O corpo está agora mergulhado num redemoinho de reações químicas, elétricas, físicas… Os hormônios espalham sinais por toda a parte, orquestrando a interação do lado de fora com o mundo de dentro. Esta união vira um compasso de harmonia perfeita. O toque desencadeia alegria, relaxamento, prazer, uma atração irresistível de se estar junto, pertencendo como nunca, interpretando o outro na gente, nas sensações que ele nos desperta. É uma fusão de quereres, desejos, gostares, olhares… tudo aumentado à décima potência!
A reação do corpo ao toque revela o que o outro significa para nós neste encontro sensorial, mental, emocional e de almas. Durante estes momentos, transcendemos para o que as palavras já não conseguem mais traduzir…

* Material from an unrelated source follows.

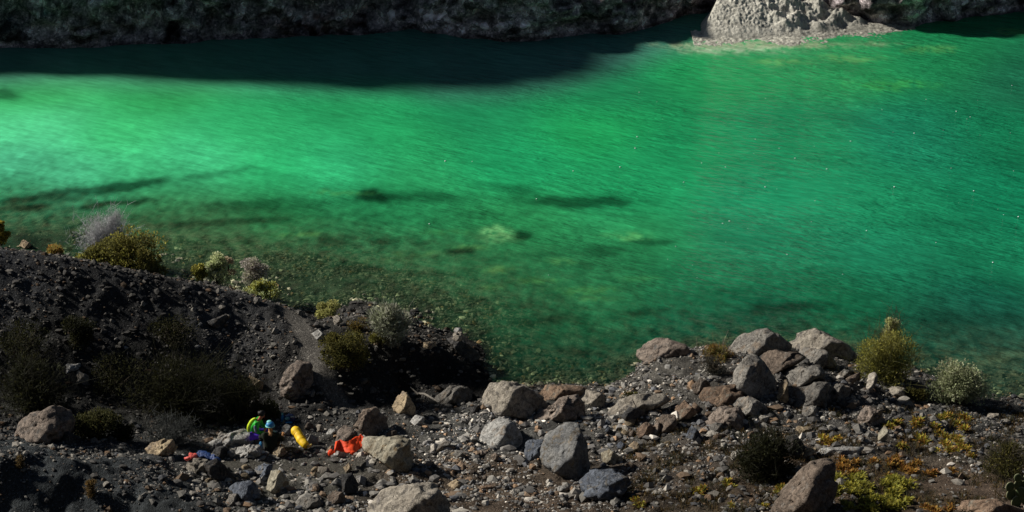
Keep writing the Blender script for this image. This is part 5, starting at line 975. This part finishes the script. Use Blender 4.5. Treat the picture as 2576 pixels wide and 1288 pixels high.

O gostar e os seus temperos têm destas coisas, destas magias, destes encantamentos… coisas que a gente nunca mais esquece, que dentro de nós viram capítulos de vida recheados de incríveis enredos, fazendo nascer novos personagens na gente, cheios de significados. É como a correnteza de um rio se multiplicando em novas vertentes para se desdobrar em outras possibilidades de expansão da sua própria essência!